There is no reason to believe that India will do everything that is only best for Bangladesh. Do we do everything that is best for India? Should we? India will do so only after ensuring that the action taken is first best for India. That cannot be blamed on the Indians because by their yardstick that is patriotism. One must first understand that India is a different country and so are we, each as independent as the other. Their every action cannot be for our benefit, and yet their every deed should be carefully executed by them so that we as neighbours are not harmed as a result. We have to demand, negotiate, and earn our hissa. By our yardstick that too is patriotism.

A friendly neighbour is better than having a neighbourly enemy. There is no wisdom in keeping a neighbour at bay, in doubt, in hate, especially when mutual cooperation is the order of the day in the context of globalisation.

Not asking your neighbour for a cup of sugar that you need, and instead travelling miles to get it from elsewhere is sheer waste of time and bad economics sense.

Then again you do not accept your neighbour to flood your flower garden with dirty rainwater that has been collecting on his roof.

You do not dislike someone just because he is standing next to you. You stay away from him when you know he is hurting you or taking advantage of you.

You deal with your neighbour in dignity. The respect should be mutual.

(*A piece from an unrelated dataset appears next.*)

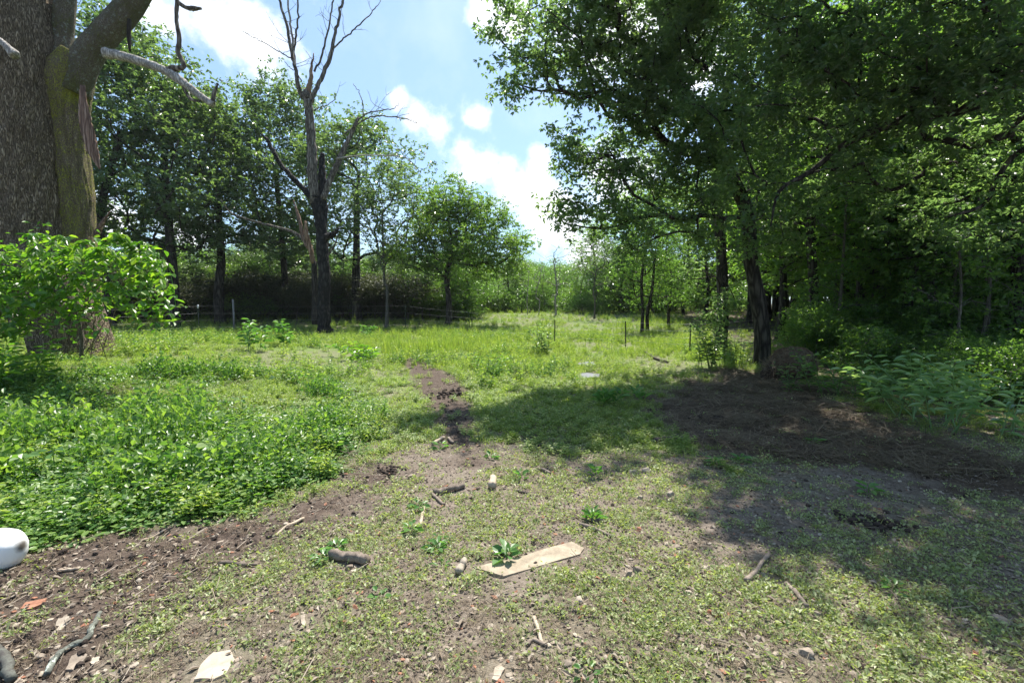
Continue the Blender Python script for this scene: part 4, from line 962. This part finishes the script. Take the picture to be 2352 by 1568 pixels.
later('straw_bits', 9000, 1.5, 7, lambda x, y: .4 * (1 - zones(x, y)['cover']), Hy, .18, .5, 'pale dry straw bits lying among the small weeds', 212, .12, zoff=.004)
later('litter', 5200, 1.5, 9, lambda x, y: .35 + .4 * zones(x, y)['dirt'] - .35 * zones(x, y)['cover'], Lt, .6, 1.3, 'dry leaf scraps and twig bits strewn on the soil', 208, .1, zoff=.003)
later('gravel', 13000, 1.5, 8, lambda x, y: .5 - .5 * zones(x, y)['cover'] - .3 * zones(x, y)['hay'], Ch, .35, 1.6, 'small stone chips scattered over the soil', 209, .3, zoff=.003)
later('soil_crumbs', 26000, 1.5, 7, lambda x, y: .8 * (1 - zones(x, y)['cover']), Sl, .12, .6, 'loose soil crumbs between the weeds', 213, .5, zoff=.002)
later('crumbs', 6000, 1.5, 12, lambda x, y: .8 * zones(x, y)['dirt'] + zones(x, y)['path'] + .3 * zones(x, y)['hay'] + .06, Cl, .3, 1.0, 'dark crumbs of soil and dung on the bare patches', 210, .4, zoff=.004)
later('wood_edge_plants', 5200, 7.5, 24, lambda x, y: np.clip(in_wood(x, y) * (x > .72 * y) * .9, 0, 1), Hs, .6, 1.3, 'low shaded plants along the foot of the right-hand wood', 211, .15, 1.5)

# ------------------------------------------------------------------ plants standing out
def plant(px, py, label, h, n, L, mat='broad_leaf', tmpl=LEAF_OV, wr=.45, stems=1, spread=.1, parts=True, name='weed', rise=(.0, .5), cat='plant', seed=0, lean=.15, low=.1):
    g = Gf(px, py); rng = np.random.default_rng(seed + int(px)); t = thing(name, label, cat, tuple(g)); allV = []; acc = Acc(); lf = Acc(); made = 0
    for s in range(stems):
        a = rng.uniform(0, 6.28); l = h * lean * rng.uniform(.3, 1.4) + (spread if stems > 1 else 0) * rng.random(); x0, y0 = (rng.normal(0, spread * .3, 2) if stems > 1 else (0, 0)); hh = h * rng.uniform(.7, 1.05)
        tip = np.array([x0 + l * math.cos(a), y0 + l * math.sin(a), hh]); b0 = np.array([x0, y0, -.02])
        one('stem', tube([b0, (b0 + tip) / 2 + [0, 0, .1 * h], tip], [.006 + .004 * h, .004 + .002 * h, .002], 5, cap=False), M[mat], t)
        for i in range(n):
            tt = low + (1 - low) * (i + .5) / n; p = b0 * (1 - tt) + tip * tt + [0, 0, .4 * h * tt * (1 - tt)]; an = i * 2.4 + a; z = rng.uniform(*rise)
            d = nrm(np.array([math.cos(an), math.sin(an), z])); LL = L * rng.uniform(.7, 1.15) * (1.1 - .45 * tt)
            V, FF, v = leaves(p[None] + d * .03, d[None], LL, LL * wr, tmpl, None, rng, .25)
            if parts and made < 200: link('leaf', mesh_np('leaf', V, FF, M[mat], v), t); made += 1
            else: lf.add(V, FF if FF.shape[1] == 4 else None, FF if FF.shape[1] == 3 else None, v)
    if lf.n: o = link('foliage', lf.mesh('foliage', M[mat]), t); o['kind'] = 'stuff'
    return t
plant(1163, 1284, 'broad-leaved seedling growing over the edge of the pale board', .07, 11, .10, wr=.62, lean=.1, rise=(.1, .8))
plant(752, 1275, 'leafy rosette beside the short thick log', .05, 14, .08, wr=.5, stems=2, spread=.1)
plant(947, 1222, 'flat green rosette below the small curved twig', .04, 12, .08, wr=.5)
plant(1003, 1262, 'low leafy weed left of the pale board', .05, 12, .07, wr=.5, stems=2, spread=.12)
plant(960, 1168, 'blue-green rosette just left of the weathered log', .05, 9, .09, wr=.6)
plant(1365, 1190, 'bright tuft of leaves above the small grey log', .06, 14, .08, wr=.4, stems=2, spread=.12, rise=(.3, 1))
plant(1368, 1094, 'bright green weed standing on open soil in the sun', .07, 12, .09, wr=.5, rise=(.3, 1))
plant(1195, 1100, 'small bright seedling beside a short dark stick', .06, 9, .08, wr=.5, rise=(.3, 1))
plant(1128, 1052, 'pale-leaved rosette near the middle of the clearing', .05, 12, .10, wr=.45)
plant(1228, 1020, 'small weed by the dark twig at the shadow edge', .05, 9, .09, wr=.5)
plant(1700, 1060, 'pale rosette at the right edge of the sunny patch', .06, 14, .11, wr=.42)
plant(1870, 1018, 'flat green weed growing on the old hay', .04, 8, .15, wr=.5)
plant(1400, 930, 'leafy dock plant in the shaded grass', .22, 14, .20, wr=.42, stems=3, spread=.3, rise=(.2, 1.2))
plant(1475, 918, 'leafy dock plant beside the old hay', .2, 12, .18, wr=.42, stems=2, spread=.3, rise=(.2, 1.2))
plant(1010, 1030, 'small leafy weed above the pale stick end', .07, 12, .10, wr=.5)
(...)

And yet both neighbours should be watchful of each other.

In the context of India as neighbours, where ten million Bangladeshi refugees took shelter 1971, they helped us with food and succour, training of freedom fighters, establishing military camps, and an extensive worldwide political campaign that hastened our liberation from the clutches of the heinous Pakistanis, who were killing us, raping us, looting us, after we protested their tyrannical and partisan rule of 24 years.

Now someone with the 'Pakistani mentality' will say India did it for their benefit. Can you blame them? Would Pakistan have done otherwise if an action on their part helped weaken their sworn neighbouring enemy since 1947, particularly if they had launched the worst genocide in the history of mankind? Should you not go and help your neighbour if you saw them being killed, raped and looted by another? Or at least consider it, if approaching the enemy was too dangerous?

The recent visit by Prime Minister Sheikh Hasina to India has opened windows of new areas of mutual economic cooperation, more balanced trading, assurances of being good neighbours, and commitments. The general consensus among development pundits, media, business houses, and people is that there is possibility of a new glowing era if the atmosphere of understanding between the leaders of the two countries is translated into implementation of the undertakings.

It is naivety to expect all bilateral problems to be resolved in any one summit. But to vilify the emerging ambience by ambiguous statements is akin to committing to remain enemies with your neighbours, which is hardly in line with the contemporary and progressive concept, that the world is a village. No country today can make progress on its own.